— Start —

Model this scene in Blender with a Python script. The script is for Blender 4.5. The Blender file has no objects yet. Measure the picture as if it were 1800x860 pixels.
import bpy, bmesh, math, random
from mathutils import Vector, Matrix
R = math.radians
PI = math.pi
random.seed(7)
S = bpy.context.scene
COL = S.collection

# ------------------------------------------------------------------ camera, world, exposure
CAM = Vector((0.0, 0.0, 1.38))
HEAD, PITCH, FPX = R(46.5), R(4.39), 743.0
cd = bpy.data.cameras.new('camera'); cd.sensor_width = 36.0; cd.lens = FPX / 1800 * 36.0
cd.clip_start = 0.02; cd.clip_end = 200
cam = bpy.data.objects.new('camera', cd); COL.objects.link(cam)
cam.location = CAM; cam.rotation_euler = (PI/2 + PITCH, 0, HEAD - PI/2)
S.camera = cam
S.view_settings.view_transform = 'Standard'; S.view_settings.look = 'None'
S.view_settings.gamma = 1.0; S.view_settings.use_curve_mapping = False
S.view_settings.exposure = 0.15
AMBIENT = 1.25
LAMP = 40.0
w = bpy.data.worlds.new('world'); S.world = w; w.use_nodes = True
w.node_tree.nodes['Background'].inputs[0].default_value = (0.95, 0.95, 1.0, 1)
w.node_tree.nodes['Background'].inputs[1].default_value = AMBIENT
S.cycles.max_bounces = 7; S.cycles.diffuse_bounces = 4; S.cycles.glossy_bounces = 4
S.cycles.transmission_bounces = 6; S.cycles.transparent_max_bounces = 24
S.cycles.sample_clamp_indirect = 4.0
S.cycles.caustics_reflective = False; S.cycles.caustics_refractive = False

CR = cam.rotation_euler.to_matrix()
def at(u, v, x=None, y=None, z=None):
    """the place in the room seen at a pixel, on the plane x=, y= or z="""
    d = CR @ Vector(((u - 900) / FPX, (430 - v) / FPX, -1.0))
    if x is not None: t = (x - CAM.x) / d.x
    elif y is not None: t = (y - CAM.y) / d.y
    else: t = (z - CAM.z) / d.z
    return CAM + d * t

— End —

■ WORK TO BE COMPLETED
Reproduce the data, keeping every line exactly the same.

■ THE RESPONSE
Model this scene in Blender with a Python script. The script is for Blender 4.5. The Blender file has no objects yet. Measure the picture as if it were 1800x860 pixels.
import bpy, bmesh, math, random
from mathutils import Vector, Matrix
R = math.radians
PI = math.pi
random.seed(7)
S = bpy.context.scene
COL = S.collection

# ------------------------------------------------------------------ camera, world, exposure
CAM = Vector((0.0, 0.0, 1.38))
HEAD, PITCH, FPX = R(46.5), R(4.39), 743.0
cd = bpy.data.cameras.new('camera'); cd.sensor_width = 36.0; cd.lens = FPX / 1800 * 36.0
cd.clip_start = 0.02; cd.clip_end = 200
cam = bpy.data.objects.new('camera', cd); COL.objects.link(cam)
cam.location = CAM; cam.rotation_euler = (PI/2 + PITCH, 0, HEAD - PI/2)
S.camera = cam
S.view_settings.view_transform = 'Standard'; S.view_settings.look = 'None'
S.view_settings.gamma = 1.0; S.view_settings.use_curve_mapping = False
S.view_settings.exposure = 0.15
AMBIENT = 1.25
LAMP = 40.0
w = bpy.data.worlds.new('world'); S.world = w; w.use_nodes = True
w.node_tree.nodes['Background'].inputs[0].default_value = (0.95, 0.95, 1.0, 1)
w.node_tree.nodes['Background'].inputs[1].default_value = AMBIENT
S.cycles.max_bounces = 7; S.cycles.diffuse_bounces = 4; S.cycles.glossy_bounces = 4
S.cycles.transmission_bounces = 6; S.cycles.transparent_max_bounces = 24
S.cycles.sample_clamp_indirect = 4.0
S.cycles.caustics_reflective = False; S.cycles.caustics_refractive = False

CR = cam.rotation_euler.to_matrix()
def at(u, v, x=None, y=None, z=None):
    """the place in the room seen at a pixel, on the plane x=, y= or z="""
    d = CR @ Vector(((u - 900) / FPX, (430 - v) / FPX, -1.0))
    if x is not None: t = (x - CAM.x) / d.x
    elif y is not None: t = (y - CAM.y) / d.y
    else: t = (z - CAM.z) / d.z
    return CAM + d * t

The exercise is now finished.